Un autre document, une lettre manuscrite adressée par M. Buresi à l'un de ses collègues directeurs, en date du 19 mai 2005, va dans le même sens. Il suggère de "régler rapidement le litige avec l'intéressé en cherchant, comme suggéré, à conclure un accord étalé dans le temps plutôt qu'une transaction portant sur le strict motif de ses demandes".
Il montre également qu'à cette date, la FDJ prenait très au sérieux les arguments de M. Riblet. Au nombre de ses recommandations, M. Buresi écrit qu'il faut "évaluer de façon urgente les implications d'une gestion différente des aléas de répartition des lots". Ces études ont été conduites et un calendrier de renouvellement des tickets des jeux de grattage, qui se vendent à près de deux milliards d'exemplaires chaque année, a été adopté. Entamé avec le Tac-o-tac gagnant à vie en novembre 2005, il a été poursuivi pour les autres jeux en décembre 2005 et en avril 2006, sur la base du même principe ainsi énoncé : "Les situations à éviter sont celles où au maximum un seul lot significatif, c'est-à-dire supérieur à 20 euros, se trouve dans un livret."

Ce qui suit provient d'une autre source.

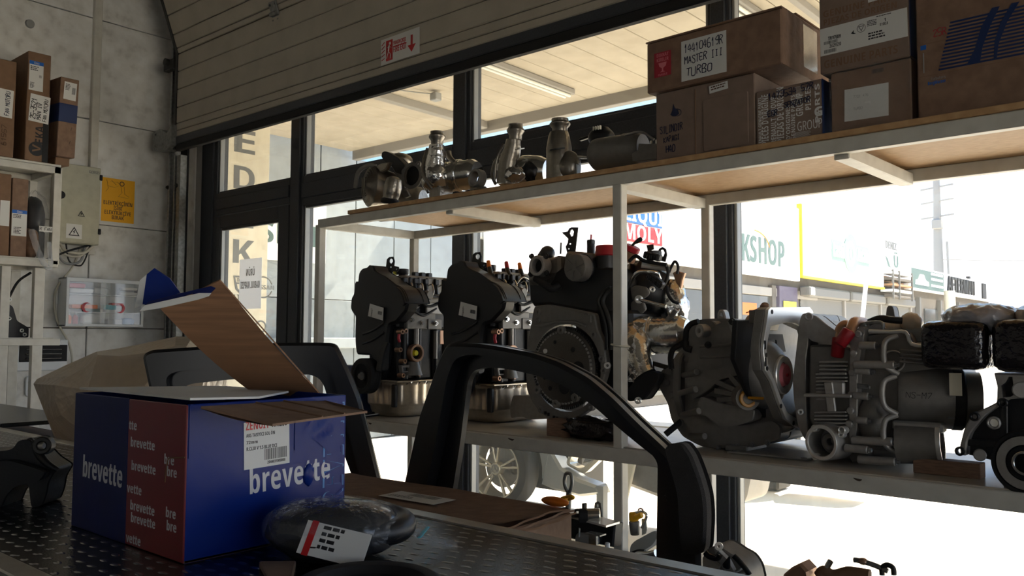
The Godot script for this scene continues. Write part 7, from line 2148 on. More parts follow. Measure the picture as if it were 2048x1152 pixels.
func engine_block() -> void:
	var o := sthing("engine_block", "bare dark engine block with arched bell face and round damper at the shelf's right end", "engine block", -0.6, SHELF_TOP, -3.0)
	var b := pf(V2([-0.039,0.316,0.226,0.31,0.216,0.001,0.052,0.006,-0.035,0.051,-0.121,0.065,-0.128,0.096,-0.1,0.188,-0.034,0.229,-0.03,0.253]), -0.18,0.16,0.012)
	part(o, "block", b, "iron_black")
	b = pf(V2([-0.036,0.317,0.227,0.312,0.225,0.253,0.046,0.248,-0.001,0.241,-0.035,0.215,-0.062,0.191,-0.089,0.156,-0.102,0.137,-0.113,0.11,-0.117,0.067,-0.132,0.068,-0.133,0.095,-0.121,0.143,-0.103,0.183,-0.095,0.195,-0.055,0.216,-0.031,0.231,-0.028,0.276]), 0.15,0.20,0.004, [V2([-0.018,0.28,-0.006,0.29,0.002,0.307,0.012,0.307,0.016,0.256,0.003,0.247,-0.015,0.246])], 0.004)
	part(o, "bell_face", b, "cast_alu")
	for p in V2([-0.014,0.231,-0.089,0.186,-0.132,0.08]):
		part(o, "dowel_hole", MB.new().ring(Vector3(p.x, p.y, 0.19), Vector3.BACK, 0.007,0.014,0.02,16,0.002), "iron_black")
	part(o, "core_plug", MB.new().ring(Vector3(-0.041,0.17,0.18), Vector3.BACK, 0.012,0.019,0.02,22,0.003), "cast_alu")
	part(o, "core_plug", MB.new().cyl(Vector3(-0.041,0.17,0.18), Vector3(-0.039,0.171,0.19) + Vector3(0,0,0.004), 0.012,-1,18), "machined")
	part(o, "core_plug", MB.new().cyl(Vector3(0.038,0.271,0.22), Vector3(0.04,0.271,0.23), 0.024,-1,24,0.003), "cast_alu")
	part(o, "lower_boss", MB.new().cyl(Vector3(-0.084,0.071,0.18), Vector3(-0.079,0.073,0.2), 0.018,-1,18,0.003), "cast_alu")
	part(o, "panel_rib", MB.new().bar(Vector3(-0.115,0.106,0.185), Vector3(-0.016,0.108,0.185), 0.01,0.02, Vector3.UP, 0.002), "iron_black")
	part(o, "panel_rib", MB.new().bar(Vector3(-0.015,0.238,0.185), Vector3(-0.018,0.108,0.185), 0.01,0.02, Vector3.RIGHT, 0.002), "iron_black")
	var dc := Vector3(0.068,0.076,0.32)
	b = MB.new()
	b.spin(dc + Vector3(0,0,-0.05), Vector3(-0.12,0,1), V2([0.0,0.0,0.085,0.0,0.09,0.01,0.09,0.045,0.086,0.05,0.078,0.05,0.074,0.044,0.05,0.042,0.046,0.05,0.03,0.05,0.028,0.03,0.0,0.03]), 44)
	part(o, "crank_damper", b, "rubber")
	part(o, "damper_ring", MB.new().ring(dc + Vector3(-0.006,0,-0.001), Vector3(-0.12,0,1), 0.05,0.073,0.003,44), "cast_alu")
	part(o, "hub_ring", MB.new().ring(dc + Vector3(-0.006,0,0.0), Vector3(-0.12,0,1), 0.026,0.033,0.006,32,0.001), "bright_steel")
	part(o, "block_foot", MB.new().cyl(Vector3(0.011,0.003,0.28), Vector3(0.004,0.038,0.26), 0.012,-1,12), "rubber")
	# wrapped foam packs lying on the block
	for k in [[-0.735, "black foam pack in cling film on the block, the left one of the two", 1.0,21], [-0.535, "black foam pack in cling film at the right picture edge on the block", 1.05,33]]:
		var p := sthing("foam_pack", k[1], "wrapped part", k[0], V2([-0.691,1.309])[0].y, -2.87,0.0, "film wrapped foam packs")
		b = MB.new()
		b.ball(Vector3(0,0.074,0), Vector3(0.094 * k[2], 0.074 * k[2], 0.13), 34,0.03,5.0, k[3], false, 0.32)
		part(p, "foam", b, "wrap_black")
		b = MB.new()
		b.ball(Vector3(0.05,0.15,-0.02), Vector3(0.105,0.05 * k[2], 0.12), 34,0.16,3.0, k[3] + 3, false, 0.8)
		part(p, "crumpled_film", b, "wrap_gray")
		part(p, "red_wrap", MB.new().ball(Vector3(0.045,0.165,-0.01), Vector3(0.06,0.032,0.07), 18,0.2,3.0,4), "red_dark")

func shelf_end_things() -> void:
	var o := sthing("navy_carton", "dark blue carton at the left end of the lower shelf behind the pulley", "carton", -3.66, SHELF_TOP, -3.18)
	part(o, "body", MB.new().box(Vector3(-0.13,0.13,0.2), Vector3(0.2,0.26,0.3), 0.004), "navy_print")
	part(o, "print", MB.new().box(Vector3(-0.09,0.2,0.3515), Vector3(0.05,0.02,0.001)), "white_print")
	var r := sthing("red_tin", "round red lid peeping out behind the engine pulley", "tin", -3.78, SHELF_TOP, -2.73)
	part(r, "body", MB.new().cyl(Vector3(0.0,0.225,-0.02), Vector3(0.0,0.225,0.02), 0.06,-1,28,0.004), "red_plastic")
	part(r, "stand", MB.new().box(Vector3(0,0.085,0), Vector3(0.05,0.17,0.04), 0.004), "carton_dark")
	var c := sthing("clipboard", "black clipboard with white papers lying on the left shelf edge", "clipboard", -3.63, SHELF_TOP, -2.74,0.3)
	part(c, "board", MB.new().box(Vector3(0,0.004,0), Vector3(0.22,0.006,0.16), 0.002), "rubber")
	for i in 3:
		part(c, "paper", MB.new().box(Vector3(0.0 + i * 0.006,0.008 + i * 0.0025,0.005 * i), Vector3(0.21,0.0015,0.14)), "paper")
	part(c, "clip", MB.new().box(Vector3(0.10,0.018,0), Vector3(0.03,0.012,0.06), 0.004), "rubber")
	single("yellow_card", MB.new().box(Vector3(0,0.045,0), Vector3(0.10,0.09,0.004), 0.001), "poster_yellow", "small yellow card standing on the shelf beside the clipboard", "card", shelf_at(-3.83, SHELF_TOP, -2.73), SA + 0.2)

# ---------------------------------------------------------------- on the upper shelf
func neck(b: MB, c: Vector3, r: float, h: float) -> void:
	# flared pipe mouth
	b.spin(c, Vector3.UP, V2([r * 0.88,0,r * 0.92, h * 0.35,r * 1.22, h * 0.55,r * 1.25, h * 0.66,r, h * 0.82,r * 1.02, h,r * 0.85, h,r * 0.8, h * 0.4]), 28)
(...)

C'était en effet l'un des points principaux du litige avec M. Riblet. Le joueur, témoignages de détaillants de la FDJ à l'appui, avait montré qu'une fois qu'un lot exceptionnel avait été tiré dans une bande de tickets, les joueurs suivants n'avaient plus d'autres possibilités de tomber sur un gain supérieur ou égal à 20 euros. M. Riblet signalait en outre une inégalité de fait entre les joueurs initiés et les autres, les premiers refusant d'acheter des tickets appartenant à des bandes déjà entamées d'où était sorti un lot exceptionnel. Certains détaillants expliquaient même qu'ils avertissaient leurs bons clients et leur proposaient de faire leur choix sur une autre bande. Ils malmenaient ainsi le principe d'égalité des chances des joueurs inscrits dans le règlement des jeux.
Vieille de près de dix-huit mois, cette affaire est désormais la source de vives tensions au sein de la FDJ, d'où proviennent les fuites de documents qui contredisent la version officielle. Une enquête interne a été déclenchée pour en identifier la source. Une plainte a été déposée pour "vol" par la FDJ, vendredi 26 mai. En février, celle-ci avait obtenu de la direction de M6 le retrait de deux passages d'un reportage de l'émission "Capital", dans lequel il était notamment évoqué une somme de 300 000 euros proposée à M. Riblet par le groupe.
Me Collard a, de son côté, manifesté l'intention de déposer une plainte contre "X..." pour "harcèlement". Il dit avoir été l'objet de menaces directes et indirectes - un contrôle fiscal par exemple - en relation avec l'affaire, depuis plusieurs semaines.